Set exercise:
Retype word for word the first line of the listing and each line after it up to the line with "rpost('railing_post', r0-rdv*.12, 1.02, 'grey", with the pictures taken out.
========
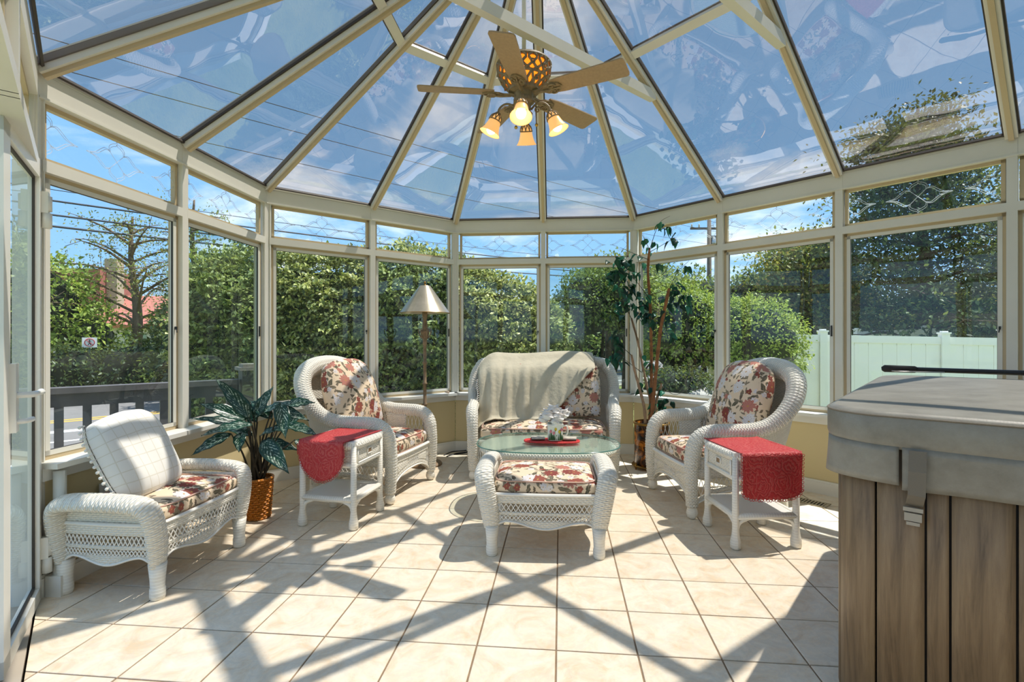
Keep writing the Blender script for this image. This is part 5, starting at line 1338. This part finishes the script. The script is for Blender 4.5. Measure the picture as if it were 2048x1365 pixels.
# deck railing
t = thing('deck_railing', 'grey painted deck railing with square balusters outside the left windows', 'railing')
r0, r1 = V3(-3.50, 3.80, 0), V3(-2.50, 4.64, 0); rdv = unit(r1-r0); RL = np.linalg.norm(r1-r0); ra = math.atan2(rdv[1], rdv[0])
ZR = .845
m = M(); m.bar(r0+V3(0, 0, ZR), r1+V3(0, 0, ZR), .13, .045); m.build('cap_rail', 'deck_paint', t, smooth=False)
m = M(); m.bar(r0+V3(0, 0, ZR-.075), r1+V3(0, 0, ZR-.075), .05, .10); m.build('top_rail', 'deck_paint', t, smooth=False)
m = M(); m.bar(r0+V3(0, 0, 0.0), r1+V3(0, 0, 0), .05, .09); m.build('bottom_rail', 'deck_paint', t, smooth=False)
for i in range(8):
    q = r0+rdv*(.08+i*.165); M().box((q[0], q[1], .385), (.055, .045, .83), rotz(ra)).build('baluster', 'deck_paint', t, smooth=False)
def rpost(name, q, h, lab):
    t = thing(name, lab, 'post', (q[0], q[1], -.1), ra); m = M(); m.box((0, 0, h/2), (.17, .17, h)); m.build('shaft', 'deck_paint', t, smooth=False)
    m = M(); m.box((0, 0, h+.012), (.22, .22, .03)); m.box((0, 0, h+.04), (.16, .16, .03)); m.build('cap', 'deck_cap', t, smooth=False)
rpost('railing_post', r0-rdv*.12, 1.02, 'grey railing post with a pale cap, left end of the deck railing'); rpost('railing_post', r1+rdv*.1, 1.05, 'grey railing post at the right end of the deck railing')

# foliage tools
def leafmesh(P_, D_, N_, L_, W_, name, mat, parent, fold=.3):
    n = len(P_); S_v = np.cross(D_, N_); S_v /= np.linalg.norm(S_v, axis=1)[:, None]+1e-9; U = np.cross(S_v, D_)
    L_ = np.asarray(L_)[:, None]; W_ = np.asarray(W_)[:, None]
    v = np.stack([P_, P_+D_*L_*.45+S_v*W_+U*W_*fold, P_+D_*L_, P_+D_*L_*.45-S_v*W_+U*W_*fold], 1).reshape(-1, 3)
    idx = np.arange(n)*4; f = np.stack([idx, idx+1, idx+2, idx, idx+2, idx+3], 1).reshape(-1)
    me = bpy.data.meshes.new(name); me.vertices.add(n*4); me.vertices.foreach_set('co', v.reshape(-1))
    me.loops.add(n*6); me.loops.foreach_set('vertex_index', f.astype(np.int32)); me.polygons.add(n*2)
    me.polygons.foreach_set('loop_start', np.arange(n*2, dtype=np.int32)*3); me.polygons.foreach_set('loop_total', np.full(n*2, 3, dtype=np.int32))
    ul = me.uv_layers.new(name='UV'); c = np.repeat(rng.random(n), 6); uv = np.stack([c, np.full(n*6, .5)], 1); ul.data.foreach_set('uv', uv.reshape(-1))
    me.materials.append(MATS[mat]); me.update(calc_edges=True); me.validate()
    o = bpy.data.objects.new(name, me); COL.objects.link(o); o.parent = parent; o['kind'] = 'stuff'; return o
def nrm(a): return a/(np.linalg.norm(a, axis=1)[:, None]+1e-9)
def clumps(C_, N_, per, spread, leaf, jitter=.6, up=.35):
    "leaves round clump centres C_ with outward normals N_"
    n = len(C_)*per; c = np.repeat(C_, per, 0); nn = np.repeat(N_, per, 0)
    p = c+rng.normal(size=(n, 3))*spread
    d = nrm(nn*.5+rng.normal(size=(n, 3))*jitter+np.array([0, 0, -.25])); N2 = nrm(nn*.5+rng.normal(size=(n, 3))*.5+np.array([0, 0, up*2]))
    L_ = leaf*rng.uniform(.7, 1.25, n); return p, d, N2, L_, L_*.26
def ell(c, r, n, seed=0, lump=.15, zmin=-.6):
    d = nrm(rng.normal(size=(n*2, 3))); d = d[d[:, 2] > zmin][:n]
    k = 1+lump*(np.sin(d[:, 0]*7+seed)*np.sin(d[:, 1]*6+seed*2)+.7*np.sin(d[:, 2]*9+seed))*.6-np.abs(rng.normal(size=len(d)))*.10
    return np.array(c)+d*np.array(r)*k[:, None], d
def cat(parts): return [np.concatenate(x) for x in zip(*parts)]
def core(m, c, r, n=14, k=.80): m.sphere(c, 1, n, tuple(np.array(r)*k))

# the tall leafy hedge behind the left armchair, lamp and loveseat
t = thing('leafy_hedge', 'tall dense leafy hedge seen through the windows behind the floor lamp', 'hedge', (-1.8, 8.3, GZ))
hx = np.array([-5.2, -4.3, -3.6, -2.6, -1.8, -.9, -.2, .35, .8, 1.15]); hz = np.array([2.45, 2.60, 2.58, 2.55, 2.72, 2.48, 2.22, 2.02, 1.72, 1.15]); hy = 8.15+.22*(hx+4.3)*.5
n = 9000; X_ = rng.uniform(-5.2, 1.1, n); top = np.interp(X_, hx, hz)+.05*np.sin(X_*9)+.05*np.sin(X_*23); v = rng.random(n)
tier = np.floor(v*17+.25*np.sin(X_*6))/17+rng.normal(size=n)*.008; Zc = GZ+(top-GZ)*np.clip(tier+.04, 0, 1)
f_ = np.interp(X_, hx, hy)-.28*np.sin(v*PI)**.5+.10*np.sin(X_*5+Zc*4)+.07*np.sin(X_*13-Zc*11)+np.clip(v-.85, 0, 1)*3.2+np.clip(X_-.6, 0, 1)**2*2.2
cen_ = np.stack([X_, f_+rng.normal(size=n)*.05, Zc], 1); nn_ = nrm(np.stack([.8*np.clip(X_-.6, 0, 1), -np.ones(n), .45+np.clip(v-.8, 0, 1)*4], 1))
p1 = clumps(cen_, nn_, 8, np.array([.07, .06, .014]), .085, .45)
Xt = rng.uniform(-5.2, 1.0, 900); ct_ = np.stack([Xt, np.interp(Xt, hx, hy)+rng.uniform(0, 1.0, 900), np.interp(Xt, hx, hz)+rng.uniform(-.05, .16, 900)*(Xt < .5)], 1)
p2 = clumps(ct_, np.tile([0, -.3, 1.0], (900, 1)), 8, .05, .085)
o = V3(-1.8, 8.3, GZ); pp_ = cat([p1, p2]); pp_[0] = pp_[0]-o
leafmesh(*pp_, 'foliage', 'leaf_hedge', t)
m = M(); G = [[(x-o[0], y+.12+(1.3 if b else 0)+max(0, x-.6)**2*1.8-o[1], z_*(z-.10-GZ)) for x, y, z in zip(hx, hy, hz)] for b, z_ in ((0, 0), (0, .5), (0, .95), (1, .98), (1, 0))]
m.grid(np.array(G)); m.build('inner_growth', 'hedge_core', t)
t2 = M()
def shrub(name, lab, balls, leaf, mat, cat_, trunk=None, group=None, dens=260, per=9, base=None, ck=.78):
    c0 = V3(balls[0][0][0], balls[0][0][1], GZ) if base is None else base
    t = thing(name, lab, cat_, c0, 0, group); parts = []
    m = M()
    for i, (c, r) in enumerate(balls):
        A_ = (r[0]*r[1]+r[0]*r[2]+r[1]*r[2])/3*4
        nC = int(dens*A_); C_, N_ = ell(c, r, nC, i*1.7+c[0]); parts.append(clumps(C_-c0, N_, per, leaf*.75, leaf)); core(m, V3(*c)-c0, r, k=ck)
    leafmesh(*cat(parts), 'foliage', mat, t)
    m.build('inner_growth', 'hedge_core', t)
    if trunk:
        for q in trunk: M().tube(spline([V3(*a)-c0 for a in q[0]], 14), np.linspace(q[1], q[1]*.5, 14), 8).build('trunk', 'bark', t)
    return t
shrub('round_shrub', 'round broad-leaved shrub on bare branching trunks behind the right end of the loveseat', [((1.45, 9.7, 1.85), (.62, .7, .72)), ((2.05, 9.8, 1.95), (.72, .7, .78)), ((1.0, 10.1, 1.35), (.45, .5, .5))], .07, 'leaf_mid', 'shrub',
      [([(1.6, 9.6, GZ), (1.5, 9.6, .4), (1.2, 9.6, 1.3)], .05), ([(1.7, 9.6, GZ), (1.9, 9.55, .5), (2.3, 9.6, 1.4)], .05), ([(1.65, 9.7, GZ), (1.7, 9.65, .6), (1.75, 9.7, 1.5)], .05), ([(1.75, 9.6, GZ), (2.2, 9.4, .3), (2.7, 9.5, .9)], .03)])
shrub('clipped_bush', 'bright green clipped bush behind the ficus', [((3.2, 9.6, 1.35), (.80, .8, .98)), ((2.75, 9.9, 1.7), (.5, .6, .7))], .06, 'leaf_lime', 'bush', [([(3.1, 9.5, GZ), (3.1, 9.5, .1), (3.2, 9.6, .8)], .05)], 'bright bushes')
shrub('clipped_bush', 'bright rounded green bush in front of the white fence', [((4.45, 9.1, 1.10), (.78, .75, .88)), ((3.95, 9.3, 1.2), (.6, .6, .8))], .06, 'leaf_lime', 'bush', [([(4.3, 9.1, GZ), (4.3, 9.1, 0), (4.4, 9.1, .6)], .05)], 'bright bushes')
def bush_low(lab, c, r, mat='needle'): shrub('low_juniper', lab, [(c, r)], .06, mat, 'bush', None, 'low junipers', 300, 8)
bush_low('dark low juniper spreading among the rocks behind the ficus', (2.7, 8.4, .25), (.75, .5, .55), 'leaf_dark'); bush_low('grassy low juniper at the foot of the bright bushes', (3.5, 7.9, -.15), (.7, .4, .35))
for i, (c, s_, lab) in enumerate((((3.0, 8.1, .10), (.42, .3, .3), 'large pale rock behind the ficus'), ((3.65, 8.5, .15), (.38, .3, .26), 'pale rock under the bright bush'), ((2.3, 8.1, -.2), (.3, .25, .25), 'pale rock at the foot of the shrub trunks'), ((3.25, 7.7, -.3), (.5, .3, .16), 'flat pale rock in front of the large rock'), ((4.3, 8.2, -.1), (.6, .35, .2), 'long pale rock in front of the fence'))):
    m = M(); m.sphere((0, 0, 0), 1, 14)
    vv = m.v[0]; k = 1+.16*np.sin(vv[:, 0]*4+i)*np.sin(vv[:, 1]*5+i*2)+.10*np.sin(vv[:, 2]*7+vv[:, 0]*6+i); m.v[0] = vv*k[:, None]*np.array(s_)
    o = m.build('rock', 'rock', loc=c, angle=30); tag(o, lab, 'rock', 'garden rocks')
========
Final result:
Keep writing the Blender script for this image. This is part 5, starting at line 1338. This part finishes the script. The script is for Blender 4.5. Measure the picture as if it were 2048x1365 pixels.
# deck railing
t = thing('deck_railing', 'grey painted deck railing with square balusters outside the left windows', 'railing')
r0, r1 = V3(-3.50, 3.80, 0), V3(-2.50, 4.64, 0); rdv = unit(r1-r0); RL = np.linalg.norm(r1-r0); ra = math.atan2(rdv[1], rdv[0])
ZR = .845
m = M(); m.bar(r0+V3(0, 0, ZR), r1+V3(0, 0, ZR), .13, .045); m.build('cap_rail', 'deck_paint', t, smooth=False)
m = M(); m.bar(r0+V3(0, 0, ZR-.075), r1+V3(0, 0, ZR-.075), .05, .10); m.build('top_rail', 'deck_paint', t, smooth=False)
m = M(); m.bar(r0+V3(0, 0, 0.0), r1+V3(0, 0, 0), .05, .09); m.build('bottom_rail', 'deck_paint', t, smooth=False)
for i in range(8):
    q = r0+rdv*(.08+i*.165); M().box((q[0], q[1], .385), (.055, .045, .83), rotz(ra)).build('baluster', 'deck_paint', t, smooth=False)
def rpost(name, q, h, lab):
    t = thing(name, lab, 'post', (q[0], q[1], -.1), ra); m = M(); m.box((0, 0, h/2), (.17, .17, h)); m.build('shaft', 'deck_paint', t, smooth=False)
    m = M(); m.box((0, 0, h+.012), (.22, .22, .03)); m.box((0, 0, h+.04), (.16, .16, .03)); m.build('cap', 'deck_cap', t, smooth=False)
rpost('railing_post', r0-rdv*.12, 1.02, 'grey railing post with a pale cap, left end of the deck railing'); rpost('railing_post', r1+rdv*.1, 1.05, 'grey railing post at the right end of the deck railing')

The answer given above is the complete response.